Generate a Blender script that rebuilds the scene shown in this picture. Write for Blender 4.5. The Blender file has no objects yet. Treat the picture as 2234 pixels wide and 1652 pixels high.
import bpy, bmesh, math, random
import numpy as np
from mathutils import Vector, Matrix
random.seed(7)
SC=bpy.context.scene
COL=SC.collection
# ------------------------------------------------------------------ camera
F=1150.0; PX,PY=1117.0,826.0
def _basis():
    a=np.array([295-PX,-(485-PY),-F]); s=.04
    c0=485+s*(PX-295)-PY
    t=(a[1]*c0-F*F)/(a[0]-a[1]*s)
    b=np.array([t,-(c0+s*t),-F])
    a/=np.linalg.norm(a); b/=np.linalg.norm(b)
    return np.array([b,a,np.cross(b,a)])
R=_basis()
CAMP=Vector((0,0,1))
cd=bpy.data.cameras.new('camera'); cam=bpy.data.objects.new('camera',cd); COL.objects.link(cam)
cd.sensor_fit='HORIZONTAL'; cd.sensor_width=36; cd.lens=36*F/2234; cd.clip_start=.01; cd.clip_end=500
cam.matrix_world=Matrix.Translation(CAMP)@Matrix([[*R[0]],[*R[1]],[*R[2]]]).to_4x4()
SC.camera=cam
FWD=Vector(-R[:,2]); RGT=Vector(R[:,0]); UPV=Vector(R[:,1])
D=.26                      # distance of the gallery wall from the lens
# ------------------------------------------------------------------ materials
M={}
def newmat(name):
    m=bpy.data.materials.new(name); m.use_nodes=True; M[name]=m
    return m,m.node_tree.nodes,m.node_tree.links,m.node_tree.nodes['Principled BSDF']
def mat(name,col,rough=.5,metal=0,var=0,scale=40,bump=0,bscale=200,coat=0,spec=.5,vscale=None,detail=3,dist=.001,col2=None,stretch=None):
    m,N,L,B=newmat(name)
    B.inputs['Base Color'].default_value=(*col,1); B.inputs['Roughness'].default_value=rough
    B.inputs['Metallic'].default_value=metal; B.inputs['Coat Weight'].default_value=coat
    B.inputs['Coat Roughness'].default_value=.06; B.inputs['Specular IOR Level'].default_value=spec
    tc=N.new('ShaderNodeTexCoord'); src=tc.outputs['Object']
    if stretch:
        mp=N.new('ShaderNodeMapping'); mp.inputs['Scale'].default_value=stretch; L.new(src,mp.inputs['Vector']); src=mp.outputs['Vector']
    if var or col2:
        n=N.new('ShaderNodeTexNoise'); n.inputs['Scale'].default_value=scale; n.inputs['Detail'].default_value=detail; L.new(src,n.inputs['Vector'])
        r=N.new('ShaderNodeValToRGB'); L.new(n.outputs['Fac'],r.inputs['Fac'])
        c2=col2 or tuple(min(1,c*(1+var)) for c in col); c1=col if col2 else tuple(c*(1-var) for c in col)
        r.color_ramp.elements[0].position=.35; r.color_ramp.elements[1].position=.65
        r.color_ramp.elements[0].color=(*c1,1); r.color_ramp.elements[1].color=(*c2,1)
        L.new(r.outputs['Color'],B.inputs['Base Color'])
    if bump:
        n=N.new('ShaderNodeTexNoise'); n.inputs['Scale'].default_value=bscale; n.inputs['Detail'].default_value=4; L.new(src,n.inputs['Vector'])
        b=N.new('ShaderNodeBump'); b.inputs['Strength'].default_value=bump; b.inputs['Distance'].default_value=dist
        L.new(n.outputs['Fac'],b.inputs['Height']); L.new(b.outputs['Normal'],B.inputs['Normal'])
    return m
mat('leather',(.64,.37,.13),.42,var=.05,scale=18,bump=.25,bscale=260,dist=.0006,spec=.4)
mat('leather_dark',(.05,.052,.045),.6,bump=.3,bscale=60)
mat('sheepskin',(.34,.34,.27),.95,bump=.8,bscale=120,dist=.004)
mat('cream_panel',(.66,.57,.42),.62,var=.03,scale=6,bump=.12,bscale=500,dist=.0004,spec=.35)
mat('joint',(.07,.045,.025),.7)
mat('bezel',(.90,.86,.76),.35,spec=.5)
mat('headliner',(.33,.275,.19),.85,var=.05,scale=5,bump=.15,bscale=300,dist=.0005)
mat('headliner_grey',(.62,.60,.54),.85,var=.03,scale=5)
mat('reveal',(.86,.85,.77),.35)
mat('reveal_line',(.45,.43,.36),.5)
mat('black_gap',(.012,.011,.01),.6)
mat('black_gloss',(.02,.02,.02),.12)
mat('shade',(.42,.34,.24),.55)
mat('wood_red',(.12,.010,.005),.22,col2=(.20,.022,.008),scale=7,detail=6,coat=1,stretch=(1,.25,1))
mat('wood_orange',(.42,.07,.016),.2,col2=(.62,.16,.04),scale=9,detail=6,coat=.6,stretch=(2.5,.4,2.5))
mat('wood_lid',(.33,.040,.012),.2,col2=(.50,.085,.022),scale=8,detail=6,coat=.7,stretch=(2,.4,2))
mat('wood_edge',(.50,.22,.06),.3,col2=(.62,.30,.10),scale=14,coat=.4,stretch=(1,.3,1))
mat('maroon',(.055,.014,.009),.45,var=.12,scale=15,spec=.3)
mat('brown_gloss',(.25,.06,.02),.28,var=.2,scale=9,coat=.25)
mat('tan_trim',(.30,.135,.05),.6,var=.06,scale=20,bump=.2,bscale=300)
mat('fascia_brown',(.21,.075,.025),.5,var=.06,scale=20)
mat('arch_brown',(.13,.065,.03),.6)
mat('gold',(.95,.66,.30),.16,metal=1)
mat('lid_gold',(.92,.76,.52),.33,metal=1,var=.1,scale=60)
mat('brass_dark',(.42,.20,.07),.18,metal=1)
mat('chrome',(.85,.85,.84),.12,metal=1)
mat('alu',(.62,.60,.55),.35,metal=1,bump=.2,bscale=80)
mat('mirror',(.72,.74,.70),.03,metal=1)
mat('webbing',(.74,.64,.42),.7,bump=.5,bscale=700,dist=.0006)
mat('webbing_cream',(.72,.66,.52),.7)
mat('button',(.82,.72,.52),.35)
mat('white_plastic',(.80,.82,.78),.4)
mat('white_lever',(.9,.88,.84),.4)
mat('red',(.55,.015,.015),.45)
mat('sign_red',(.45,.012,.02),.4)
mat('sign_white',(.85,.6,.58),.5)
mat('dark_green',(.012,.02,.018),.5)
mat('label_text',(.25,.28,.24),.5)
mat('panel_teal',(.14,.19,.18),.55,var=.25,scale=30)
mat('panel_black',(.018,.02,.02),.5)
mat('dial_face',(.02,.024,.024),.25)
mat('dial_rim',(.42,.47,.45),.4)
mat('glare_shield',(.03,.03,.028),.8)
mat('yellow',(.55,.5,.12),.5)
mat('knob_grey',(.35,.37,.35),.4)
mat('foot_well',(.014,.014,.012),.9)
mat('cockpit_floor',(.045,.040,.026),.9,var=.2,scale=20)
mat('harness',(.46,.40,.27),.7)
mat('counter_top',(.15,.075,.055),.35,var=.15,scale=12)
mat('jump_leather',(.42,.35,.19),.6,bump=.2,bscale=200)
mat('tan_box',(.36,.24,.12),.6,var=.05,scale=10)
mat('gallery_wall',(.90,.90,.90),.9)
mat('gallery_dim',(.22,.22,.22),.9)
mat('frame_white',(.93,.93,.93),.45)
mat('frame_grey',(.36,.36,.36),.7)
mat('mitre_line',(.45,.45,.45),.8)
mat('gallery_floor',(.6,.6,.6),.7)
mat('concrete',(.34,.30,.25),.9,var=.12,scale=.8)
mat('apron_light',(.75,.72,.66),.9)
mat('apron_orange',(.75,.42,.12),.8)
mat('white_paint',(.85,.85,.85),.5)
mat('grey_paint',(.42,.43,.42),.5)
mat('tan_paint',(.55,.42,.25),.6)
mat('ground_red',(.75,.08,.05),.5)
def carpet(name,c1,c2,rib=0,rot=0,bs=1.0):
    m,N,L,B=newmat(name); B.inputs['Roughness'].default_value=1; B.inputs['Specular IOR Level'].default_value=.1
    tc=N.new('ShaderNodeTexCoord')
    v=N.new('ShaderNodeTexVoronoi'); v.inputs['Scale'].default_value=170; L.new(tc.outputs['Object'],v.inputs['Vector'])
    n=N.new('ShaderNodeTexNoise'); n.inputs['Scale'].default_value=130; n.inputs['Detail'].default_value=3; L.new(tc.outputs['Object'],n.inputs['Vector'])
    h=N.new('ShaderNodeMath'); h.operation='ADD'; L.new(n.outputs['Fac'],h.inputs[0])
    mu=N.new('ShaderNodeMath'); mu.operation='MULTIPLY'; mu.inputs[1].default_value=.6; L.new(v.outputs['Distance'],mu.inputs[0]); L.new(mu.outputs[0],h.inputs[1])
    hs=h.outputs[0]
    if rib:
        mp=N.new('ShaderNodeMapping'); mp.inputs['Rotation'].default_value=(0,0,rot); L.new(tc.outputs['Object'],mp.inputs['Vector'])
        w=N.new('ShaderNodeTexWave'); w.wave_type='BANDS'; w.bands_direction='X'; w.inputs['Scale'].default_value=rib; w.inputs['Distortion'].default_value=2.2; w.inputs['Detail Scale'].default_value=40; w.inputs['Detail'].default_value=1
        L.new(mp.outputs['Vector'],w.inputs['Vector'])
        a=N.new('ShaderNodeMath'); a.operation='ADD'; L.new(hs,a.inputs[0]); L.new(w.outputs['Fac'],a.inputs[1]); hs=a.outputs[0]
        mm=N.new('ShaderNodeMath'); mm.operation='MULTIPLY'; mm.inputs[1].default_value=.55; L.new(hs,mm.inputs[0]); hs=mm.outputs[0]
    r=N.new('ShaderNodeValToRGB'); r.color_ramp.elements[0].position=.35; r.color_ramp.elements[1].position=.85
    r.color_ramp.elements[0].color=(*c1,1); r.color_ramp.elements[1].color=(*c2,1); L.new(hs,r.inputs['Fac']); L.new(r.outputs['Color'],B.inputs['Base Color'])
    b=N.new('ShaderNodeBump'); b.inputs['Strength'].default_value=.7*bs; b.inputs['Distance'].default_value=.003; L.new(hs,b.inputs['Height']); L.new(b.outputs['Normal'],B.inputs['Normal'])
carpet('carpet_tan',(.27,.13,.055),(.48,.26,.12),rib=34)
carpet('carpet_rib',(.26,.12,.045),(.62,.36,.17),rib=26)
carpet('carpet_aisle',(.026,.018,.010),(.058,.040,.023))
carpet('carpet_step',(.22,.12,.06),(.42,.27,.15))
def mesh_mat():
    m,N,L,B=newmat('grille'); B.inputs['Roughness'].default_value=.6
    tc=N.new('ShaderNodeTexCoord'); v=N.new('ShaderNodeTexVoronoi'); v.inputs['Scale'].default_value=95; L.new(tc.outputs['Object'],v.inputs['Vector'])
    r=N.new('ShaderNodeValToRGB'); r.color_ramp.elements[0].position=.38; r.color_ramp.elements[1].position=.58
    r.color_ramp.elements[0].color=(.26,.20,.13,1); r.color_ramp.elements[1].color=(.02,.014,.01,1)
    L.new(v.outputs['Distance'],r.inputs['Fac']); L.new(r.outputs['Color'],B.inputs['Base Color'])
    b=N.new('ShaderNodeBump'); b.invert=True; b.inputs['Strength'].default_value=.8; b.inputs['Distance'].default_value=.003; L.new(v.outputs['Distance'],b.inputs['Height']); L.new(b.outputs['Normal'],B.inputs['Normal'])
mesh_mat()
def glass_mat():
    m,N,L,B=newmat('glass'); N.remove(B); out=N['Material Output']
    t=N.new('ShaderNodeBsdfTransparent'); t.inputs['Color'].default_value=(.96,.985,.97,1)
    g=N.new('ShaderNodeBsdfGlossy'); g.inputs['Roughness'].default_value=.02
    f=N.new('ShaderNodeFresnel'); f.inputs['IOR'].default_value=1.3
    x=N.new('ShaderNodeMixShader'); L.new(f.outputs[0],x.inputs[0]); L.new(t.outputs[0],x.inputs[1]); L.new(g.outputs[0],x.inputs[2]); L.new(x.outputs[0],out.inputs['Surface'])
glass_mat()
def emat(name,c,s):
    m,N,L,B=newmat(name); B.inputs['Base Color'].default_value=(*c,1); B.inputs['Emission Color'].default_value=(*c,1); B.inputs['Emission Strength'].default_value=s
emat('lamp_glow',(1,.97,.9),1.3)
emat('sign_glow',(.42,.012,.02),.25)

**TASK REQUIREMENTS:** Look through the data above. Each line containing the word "objects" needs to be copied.

**OUTPUT FOR THIS TASK:**
Generate a Blender script that rebuilds the scene shown in this picture. Write for Blender 4.5. The Blender file has no objects yet. Treat the picture as 2234 pixels wide and 1652 pixels high.
cd=bpy.data.cameras.new('camera'); cam=bpy.data.objects.new('camera',cd); COL.objects.link(cam)